Usa, elezioni. Schiere di lobbisti per finanziare campagna Romney

WASHINGTON, STATI UNITI – Il presidente Barack Obama ha scelto di non accettare contributi elettorali da parte dei gruppi di lobbisti registrati, ma  il suo sfidante, l’ex governatore del Massachusetts, Mitt Romney – già straricco per conto suo – ne ha fatto un punto di forza per incrementare ulteriormente le gia’ fiorenti casse della sua campagna elettorale. Non solo, ma Romney predica bene e razzola male, perchè attacca i suoi concorrenti accusandoli di ricevere soldi più o meno da dove li riceve lui.

Romney infatti conta sul sostegno di quasi trecento dei piu’ importanti lobbisti repubblicani di Washington che nel 2011 hanno donato circa 400.000 dollari al candidato del Grand Old Party (Gop): da Charles Black Jr., presidente di Prime Policy Group e lobbista per Walmart e At&t, a Wayne Berman, numero uno di Ogilvy Government Relation e rappresentante della casa farmaceutica Pfizer. Sino a Vin Wiber, managing partner per Clark & Weinstock.

Senza contare il flusso di denaro proveniente da una serie di societa’ che hanno deciso di ‘tenersi buono’ Romney in quanto ritengono che possa esere funzionale ai loro interessi. Ad appoggiare l’ex governatore del Massachusetts sono infatti sedici gruppi dell’elite finanziaria di Wall Street. Cosi’ come Microsoft e la multinazionale del tabacco Altria, che hanno deciso di sostenerlo donando due milioni di dollari per la sua campagna.

E tra gli altri lobbisti che appoggiano Romney – la maggior parte dei quali sono veterani di altre campagne presidenziali repubblicane come quella per il Senatore John McCain del 2008 – ci sono David Wilkins, ex ambasciatore degli Stati Uniti in Canada che ora opera per l’industria petrolifera canadese, e Stephen Rademaker, ex funzionario del Dipartimento di Stato che ora lavora per la General Dynamics.
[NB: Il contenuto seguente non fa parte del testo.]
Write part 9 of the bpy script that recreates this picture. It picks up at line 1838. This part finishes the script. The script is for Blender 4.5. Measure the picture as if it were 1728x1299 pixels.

Come riferisce il New York Times, l’entourage di Romney non ha ancora commentato, mentre non si e’ fatto attendere il duro attacco da parte dei suoi critici. Accusano Romney di essere incoerente per lo stridente contrasto tra il gruppo di lobbisti che lo sostiene e il fatto che lui si sia sempre definito un uomo d’affari che non ha nulla a che vedere con ”le creature di Washington”.